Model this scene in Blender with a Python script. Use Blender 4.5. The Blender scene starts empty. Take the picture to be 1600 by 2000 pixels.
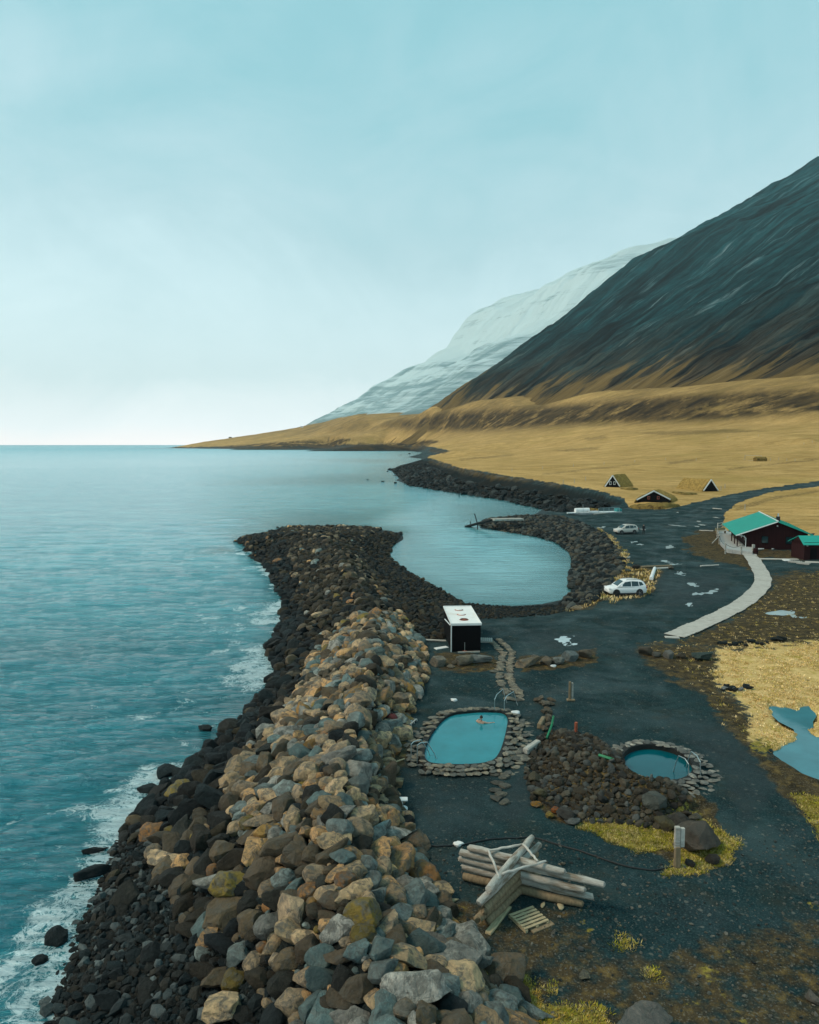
import bpy, math, random
import numpy as np
from mathutils import Vector, Matrix, Euler
from mathutils.geometry import delaunay_2d_cdt

# ------------------------------------------------------------------ camera, world, sun, exposure
S = bpy.context.scene
FPX, CX, CY, YH, H = 1450.0, 800.0, 1000.0, 867.0, 16.0     # survey of the photograph: focal px, centre, horizon, drone height
TH = math.atan((CY - YH) / FPX)
cam = bpy.data.cameras.new('camera'); camo = bpy.data.objects.new('camera', cam)
S.collection.objects.link(camo); S.camera = camo
camo.location = (0, 0, H); camo.rotation_euler = (math.pi / 2 - TH, 0, 0)
cam.sensor_fit = 'VERTICAL'; cam.sensor_height = 24; cam.lens = 24 * FPX / 2000
cam.clip_start = 0.5; cam.clip_end = 60000

SUN_EL, SUN_AZ = math.radians(50), math.radians(-98)          # azimuth from +Y, negative = to the left
W = bpy.data.worlds.new('World'); S.world = W; W.use_nodes = True
wn = W.node_tree; wn.nodes.clear()
def wnode(t, **k):
    n = wn.nodes.new(t)
    for a, b in k.items(): setattr(n, a, b)
    return n
sky = wnode('ShaderNodeTexSky', sky_type='NISHITA'); sky.sun_disc = False
sky.sun_elevation = SUN_EL; sky.sun_rotation = SUN_AZ; sky.air_density = 1.5; sky.dust_density = 4
skys = wnode('ShaderNodeVectorMath', operation='SCALE'); skys.inputs['Scale'].default_value = 0.08
wn.links.new(sky.outputs[0], skys.inputs[0])
tc = wnode('ShaderNodeTexCoord'); sep = wnode('ShaderNodeSeparateXYZ'); wn.links.new(tc.outputs['Generated'], sep.inputs[0])
wmap = wnode('ShaderNodeMapping'); wmap.inputs['Scale'].default_value = (1.0, 1.0, 1.35); wn.links.new(tc.outputs['Generated'], wmap.inputs[0])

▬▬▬

● **Instructions to follow**: Leave out the pictures and restate, word for word, the lines from the top of the data through the line containing "cam.clip_start = 0.5; cam.clip_end = 60000", both included.

● **Solution for this exercise**:
Model this scene in Blender with a Python script. Use Blender 4.5. The Blender scene starts empty. Take the picture to be 1600 by 2000 pixels.
import bpy, math, random
import numpy as np
from mathutils import Vector, Matrix, Euler
from mathutils.geometry import delaunay_2d_cdt

# ------------------------------------------------------------------ camera, world, sun, exposure
S = bpy.context.scene
FPX, CX, CY, YH, H = 1450.0, 800.0, 1000.0, 867.0, 16.0     # survey of the photograph: focal px, centre, horizon, drone height
TH = math.atan((CY - YH) / FPX)
cam = bpy.data.cameras.new('camera'); camo = bpy.data.objects.new('camera', cam)
S.collection.objects.link(camo); S.camera = camo
camo.location = (0, 0, H); camo.rotation_euler = (math.pi / 2 - TH, 0, 0)
cam.sensor_fit = 'VERTICAL'; cam.sensor_height = 24; cam.lens = 24 * FPX / 2000
cam.clip_start = 0.5; cam.clip_end = 60000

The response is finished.